**SET PROBLEM**
From the material below, list every line containing "Blender".

___

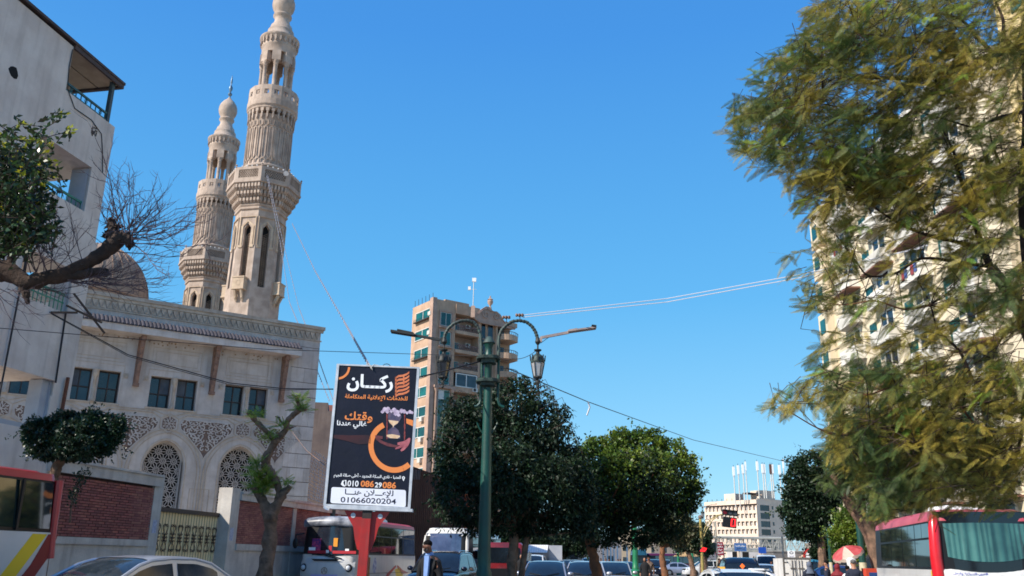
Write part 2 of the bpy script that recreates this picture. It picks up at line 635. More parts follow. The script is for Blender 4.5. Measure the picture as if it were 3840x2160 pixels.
m_star = mat('star pocks', (150, 124, 96), (128, 104, 84), 5, 0.95)
for k, c in enumerate(CENT):
    # windows
    for x0, x1 in ((c - 1.0, c - 0.12), (c + 0.14, c + 1.0)):
        w = MB().add([(x0, 0.30, 7.62), (x1, 0.30 + RNDM.uniform(0, .05), 7.62), (x1, 0.30 + RNDM.uniform(0, .05), 9.0), (x0, 0.30, 9.0)], [(0, 1, 2, 3)]).build('window', m_glass_dk, mosque)
        if RNDM.random() < 0.5:
            xx_ = x0 + RNDM.choice((0.02, 0.45))
            MB().box(xx_, xx_ + 0.38, 0.27, 0.29, 8.27, 8.95).build('blind', mat('grey blind', (74, 82, 92), (58, 64, 74), 3, 0.6), w)
        f = MB()
        for a in (x0 + 0.03, (x0 + x1) / 2, x1 - 0.03):
            f.box(a - 0.022, a + 0.022, 0.26, 0.30, 7.62, 9.0)
        for z in (7.66, 8.25, 8.96):
            f.box(x0, x1, 0.255, 0.30, z - 0.022, z + 0.022)
        f.build('window_frame', mat('dark brown frame', (52, 40, 36), rough=0.6), w)
    # little column between the two windows, sill and square bosses
    MB().lathe([(0.10, 7.62), (0.10, 7.72), (0.065, 7.76), (0.065, 8.66), (0.10, 8.72), (0.12, 8.82), (0.12, 9.0)], 10, (c + 0.01, -0.02)).build('colonnette', m_stone_trim, mosque, smooth=True)
    o = MB()
    o.box(c - 1.1, c + 1.1, -0.05, 0.0, 7.55, 7.62)
    for s in (-1, 1):
        x = c + s * 1.2
        o.box(x - 0.1, x + 0.1, -0.02, 0, 8.74, 8.94).box(x - 0.05, x + 0.05, -0.05, 0, 8.79, 8.89)
        o.box(x - 0.11, x + 0.11, -0.012, 0, 8.96, 8.975)
    o.build('window_surround', m_stone_trim, mosque)
    # sunk panel above the windows: two incised rectangles and one long one
    g = MB()
    for (hx, z0, z1) in ((1.05, 9.42, 10.28), (0.9, 9.56, 10.12)):
        g.ribbon([(c - hx, z0), (c + hx, z0), (c + hx, z1), (c - hx, z1)], 0.028, -0.012, 0, True)
    g.ribbon([(c - 1.12, 9.0), (c - 1.12, 9.28), (c + 1.12, 9.28), (c + 1.12, 9.0)], 0.028, -0.012, 0)
    g.build('panel_moulding', m_stone_trim, mosque)
    st = MB()
    for i in range(14):
        xs_, zs_ = c + RNDM.uniform(-1.35, 1.35), 10.28 + RNDM.random() ** 0.6 * 0.3
        pts = []
        for j in range(10):
            a = pi / 2 + j * pi / 5
            rr = 0.055 if j % 2 == 0 else 0.022
            pts.append((xs_ + rr * cos(a), zs_ + rr * sin(a)))
        st.prism(pts, -0.006, 0)
    st.build('star_ornament', m_star, mosque, kind='stuff')
    # arch mouldings: double outer line and the rim of the opening
    a_out = arch(c, 1.56, 4.9, 6.74, 14)
    a_out2 = arch(c, 1.42, 4.9, 6.58, 14)
    md = MB()
    md.ribbon([(c - 1.56, 1.0)] + a_out + [(c + 1.56, 1.0)], 0.05, -0.04, 0)
    md.ribbon([(c - 1.42, 1.0)] + a_out2 + [(c + 1.42, 1.0)], 0.035, -0.025, 0)
    a_in = arch(c, OPEN_HW + 0.06, OPEN_SP, OPEN_AP + 0.07)
    md.ribbon([(c - OPEN_HW - 0.06, 1.0)] + a_in + [(c + OPEN_HW + 0.06, 1.0)], 0.05, -0.02, 0)
    md.build('arch_moulding', m_stone_trim, mosque)
    # ledge that steps down round the medallion
    mz = 6.98
    md = MB()
    hexo = [(c + 0.44 * cos(radians(30 + 60 * j)), mz + 0.44 * sin(radians(30 + 60 * j))) for j in range(6)]
    md.ribbon(hexo, 0.045, -0.03, 0, True)
    md.ribbon([(c - 1.62, 7.40), (c - 0.75, 7.40), (c - 0.38, 7.2)], 0.05, -0.035, 0)
    md.ribbon([(c + 1.62, 7.40), (c + 0.75, 7.40), (c + 0.38, 7.2)], 0.05, -0.035, 0)
    md.ribbon([(c - 1.62, 7.50), (c - 0.7, 7.50), (c, 7.28), (c + 0.7, 7.50), (c + 1.62, 7.50)], 0.04, -0.03, 0)
    md.build('string_course', m_stone_trim, mosque)
    hexi = [(c + 0.33 * cos(radians(30 + 60 * j)), mz + 0.33 * sin(radians(30 + 60 * j))) for j in range(6)]
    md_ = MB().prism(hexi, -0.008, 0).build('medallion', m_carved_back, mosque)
    s6 = MB()
    for j in range(6):
        a = radians(60 * j)
        a2 = radians(60 * j + 60)
        s6.ribbon([(c + 0.3 * cos(a + .5), mz + 0.3 * sin(a + .5)), (c + 0.1 * cos(a), mz + 0.1 * sin(a)), (c + 0.3 * cos(a - .5), mz + 0.3 * sin(a - .5))], 0.03, -0.035, -0.008)
        s6.ribbon([(c, mz), (c + 0.26 * cos(a), mz + 0.26 * sin(a))], 0.03, -0.035, -0.008)
    s6.build('carving', m_stone_wall, md_)

# carved spandrels between the arches
def spandrel(mc):
    poly = [(-1.16, 7.0), (-1.02, 7.2), (1.02, 7.2), (1.16, 7.0)]
    cr = []
    for i in range(10):
        t = i / 9
        z = 6.78 - t * 1.22
        xx = 1.1 * (1 - t) ** 1.25 + 0.0
        cr.append((xx, z))
    poly += cr
    poly += [(-x, z) for x, z in cr[-2::-1]]
    return [(mc + x, z) for x, z in poly], cr


def inside(poly, x, z):
    r = False
    n = len(poly)
    for i in range(n):
        (x1, z1), (x2, z2) = poly[i], poly[(i + 1) % n]
        if (z1 > z) != (z2 > z) and x < (x2 - x1) * (z - z1) / (z2 - z1) + x1:
            r = not r
    return r


spolys, _cr = spandrel(0)
carv = []
rr = random.Random(11)
for j in range(9):
    for i in range(7):
        x = 0.10 + i * 0.19 + (j % 2) * 0.07
        z = 7.10 - j * 0.185
        if not inside(spolys, x + 0.03, z) or not inside(spolys, x - 0.02, z - 0.05):
            continue
        sgn = 1 if (i + j) % 2 else -1
        pts = []
        a0 = rr.uniform(0, 6.28)
        for q in range(9):
            t = q / 8
            a = a0 + sgn * t * 5.2
            r_ = 0.105 * (1 - 0.72 * t)
            pts.append((x + r_ * cos(a), z + r_ * sin(a)))
        a = a0 - sgn * 0.5
        pts.insert(0, (x + 0.16 * cos(a), z + 0.16 * sin(a)))
        pts = [p for p in pts if inside(spolys, *p)]
        if len(pts) > 2:
            carv.append(pts)
for c in CENT:
    mc = c + BAY / 2
    if mc > -1.5:
        # the last spandrel is only half
        poly, _ = spandrel(mc)
        poly = [p for p in poly if p[0] < mc + 0.001]
    else:
        poly, _ = spandrel(mc)
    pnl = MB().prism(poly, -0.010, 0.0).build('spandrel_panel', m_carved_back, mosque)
    m = MB()
    m.ribbon(poly, 0.035, -0.05, 0.0, True)
    for pts in carv:
        for s in (-1, 1):
            if s == 1 and mc > -1.5:
                continue
            m.ribbon([(mc + s * x, z) for x, z in pts], 0.042, -0.045, -0.010)
    m.build('carving', m_stone_wall, pnl, kind='stuff')

# stone lattice in the arches
def lattice_mesh(hw, z0, sp, ap, name, m, y0, y1, a=0.46, bw=0.024):
    outl = arch(0, hw, sp, ap)
    poly = [(-hw, z0)] + outl + [(hw, z0)]
    mb = MB()

    def seg_(p, q):
        if inside(poly, *p) and inside(poly, *q):
            mb.ribbon([p, q], bw, y0, y1)
    rows = int((ap - z0) / (a * 0.866)) + 2
    for j in range(rows):
        for i in range(-4, 5):
            cx = i * a + (j % 2) * a / 2
            cz = z0 + j * a * 0.866
            if not (-hw - a < cx < hw + a):
                continue
            for k in range(8):
                t, t2 = radians(45 * k), radians(45 * (k + 1))
                seg_((cx + 0.03 * cos(t), cz + 0.03 * sin(t)), (cx + 0.13 * cos(t), cz + 0.13 * sin(t)))
                seg_((cx + 0.13 * cos(t), cz + 0.13 * sin(t)), (cx + 0.13 * cos(t2), cz + 0.13 * sin(t2)))
            for k in range(6):
                t, t2 = radians(60 * k), radians(60 * k + 60)
                pa = (cx + 0.13 * cos(t), cz + 0.13 * sin(t))
                pb = (cx + a * 0.5 * cos(t), cz + a * 0.5 * sin(t))
                seg_(pa, pb)
                tm = t + radians(30)
                pm = (cx + 0.577 * a * cos(tm), cz + 0.577 * a * sin(tm))
                seg_((cx + 0.13 * cos(tm), cz + 0.13 * sin(tm)), pm)
    mb.ribbon(poly, 0.16, y0 - 0.02, y1, True)
    return mb.mesh(name, m)


lat_me = lattice_mesh(0.86, 2.2, 5.1, 6.25, 'lattice_window', m_stone_wall, 0.30, 0.36)
for c in CENT:
    inst('lattice_window', lat_me, mosque, (c, 0, 0))
    MB().box(c - OPEN_HW, c - 0.74, 0.28, 0.44, 0, 5.4).box(c + 0.74, c + OPEN_HW, 0.28, 0.44, 0, 5.4).build('jamb', m_stone_wall, mosque)
    mc = c + BAY / 2
    p = MB()
    p.box(mc - 0.5, mc + 0.5, -0.03, 0, 3.0, 3.06).ribbon([(mc - 0.42, 3.25), (mc + 0.42, 3.25), (mc + 0.42, 4.25), (mc - 0.42, 4.25)], 0.03, -0.02, 0, True)
    for q in range(22):
        p.box(mc - 0.5 + q * 0.046, mc - 0.5 + q * 0.046 + 0.02, -0.05, 0, 3.06, 3.12)
    p.build('pier_panel', m_stone_trim, mosque)

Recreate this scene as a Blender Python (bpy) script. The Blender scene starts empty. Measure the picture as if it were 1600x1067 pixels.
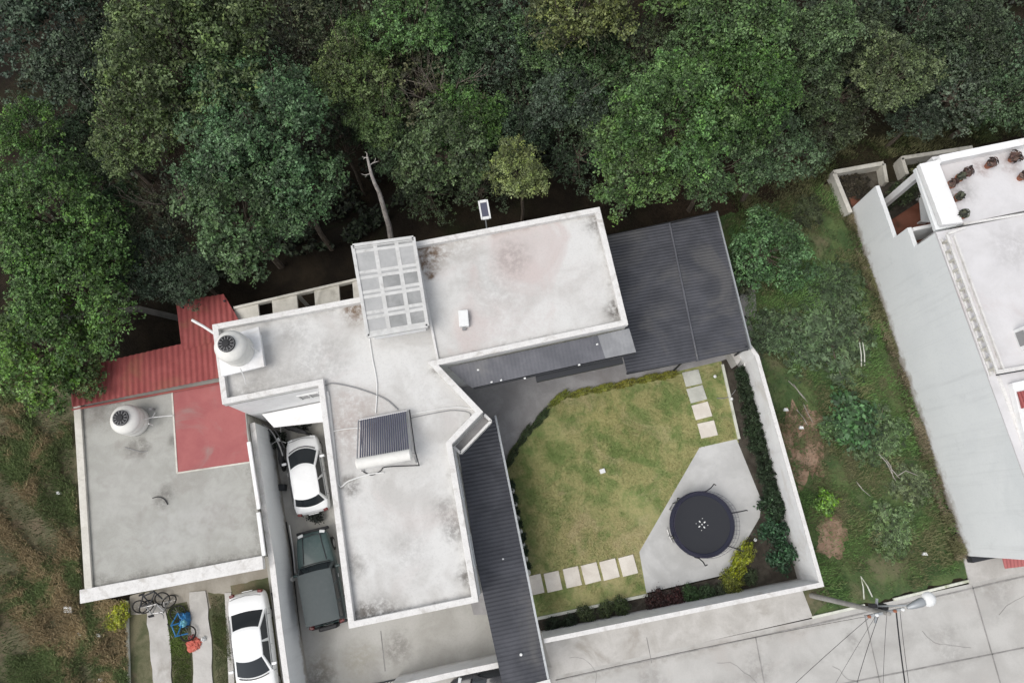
import bpy, bmesh, math, random
import numpy as np
from mathutils import Vector, Matrix, noise as mnoise
random.seed(7); rng = np.random.default_rng(7)
scene = bpy.context.scene
COL = scene.collection
R = math.radians

# ------------------------------------------------------------------ camera, sky, sun, exposure
CAM_H, TILT, F = 36.0, R(14.0), 1150.0
cam = bpy.data.objects.new("camera", bpy.data.cameras.new("camera")); COL.objects.link(cam)
cam.location = (0, 0, CAM_H); cam.rotation_euler = (TILT, 0, 0)
cam.data.sensor_width = 36; cam.data.lens = F*36/1600; cam.data.clip_end = 1000
scene.camera = cam
world = bpy.data.worlds.new("World"); scene.world = world; world.use_nodes = True
wn = world.node_tree; bgn = wn.nodes["Background"]
sky = wn.nodes.new("ShaderNodeTexSky"); sky.sky_type = 'NISHITA'; sky.sun_disc = False
SUN_EL, SUN_AZ = R(60), R(236)
sky.sun_elevation = SUN_EL; sky.sun_rotation = SUN_AZ; sky.dust_density = 3; sky.air_density = 1.0
hs = wn.nodes.new("ShaderNodeHueSaturation"); hs.inputs["Saturation"].default_value = 0.30
wn.links.new(sky.outputs[0], hs.inputs["Color"]); wn.links.new(hs.outputs[0], bgn.inputs["Color"])
bgn.inputs["Strength"].default_value = 0.15
sl = bpy.data.lights.new("sun", 'SUN'); sl.energy = 1.1; sl.angle = R(40); sl.color = (1, .955, .895)
sun = bpy.data.objects.new("sun", sl); COL.objects.link(sun)
sdir = Vector((math.sin(SUN_AZ)*math.cos(SUN_EL), math.cos(SUN_AZ)*math.cos(SUN_EL), math.sin(SUN_EL)))
sun.rotation_euler = sdir.to_track_quat('Z', 'Y').to_euler()
scene.view_settings.view_transform = 'Standard'; scene.view_settings.look = 'None'
scene.view_settings.exposure = 0.29; scene.view_settings.gamma = 1

# ------------------------------------------------------------------ helpers
_c, _s = math.cos(TILT), math.sin(TILT)
def P(px, py, z=0.0):
    """world point at height z seen at survey pixel px, py"""
    x, y = px-800, 533.5-py
    dy, dz = y*_c+F*_s, y*_s-F*_c
    t = (z-CAM_H)/dz
    return Vector((x*t, dy*t, z))
def PX(pts, z=0.0): return [P(a, b, z) for a, b in pts]
def lerp(a, b, t): return a+(b-a)*t
def sst(e0, e1, x):
    t = min(1, max(0, (x-e0)/(e1-e0))); return t*t*(3-2*t)
BL = [P(*q) for q in ((-400,640),(0,575),(140,540),(300,478),(560,410),(650,345),(945,300),(1120,268),(1300,215),(1600,150),(2200,60))]
def line_y(x):
    if x <= BL[0].x: return BL[0].y
    for a, b in zip(BL, BL[1:]):
        if x <= b.x: return lerp(a.y, b.y, (x-a.x)/(b.x-a.x))
    return BL[-1].y
def gz(x, y):
    d = lerp(4.6, .9, sst(2, 11, x))
    return -d*sst(.3, 6, y-line_y(x)) + .12*math.sin(x*.7+y*.4)*sst(.3, 6, y-line_y(x))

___

**ANSWER FOR THE TASK**
Write part 2 of the bpy script that recreates this picture. It picks up at line 635. More parts follow. The script is for Blender 4.5. Measure the picture as if it were 3840x2160 pixels.
Recreate this scene as a Blender Python (bpy) script. The Blender scene starts empty. Measure the picture as if it were 1600x1067 pixels.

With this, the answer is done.